Rank Lifting and Random Non-Linear Maps
Andrea Drago · Maria Sofia Bucarelli · Francesco Caso · Marius Michetti · Federico Siciliano · Fabrizio Silvestri · Luca Becchetti
Abstract
Deep neural networks exhibit improved training and generalization performance as the number of parameters grows well beyond the size of the training set, contradicting classical intuitions about overfitting. In order to gain a better understanding this “benign overparameterization”, we analyze the representational capacity of a random one-hidden-layer perceptron with Gaussian weights (without bias) and threshold activations. More precisely, we investigate the following question: when does a hidden layer of dimension $n$ maps $k$ input vectors with pairwase angle at least $\theta$, to a full-rank activation matrix, thus ensuring that a simple linear classifier can perfectly fit those inputs in feature space? In particular this would have immediate impact on the memorization capacity at initialization. We frame this as a question about hyperplane arrangements on the unit sphere, and we prove new isoperimetric-like inequalities. This allows us to derive non-trivial lower bounds on the probability that a random embedding avoids the arrangement’s zero-measure regions.
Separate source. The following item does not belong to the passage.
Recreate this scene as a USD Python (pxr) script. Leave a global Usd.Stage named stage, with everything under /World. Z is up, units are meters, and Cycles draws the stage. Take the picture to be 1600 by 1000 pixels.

Our results show that once the hidden dimension exceeds a threshold (depending only weakly on $\theta$ and the input dimension), the hidden representations are linearly independent with high probability. While the case we consider is challenging due to the necessary sparsity of the solution space, this setting highlights crucial, underlying geometric problems and connections to a number of related questions in spherical geometry and linear algebra.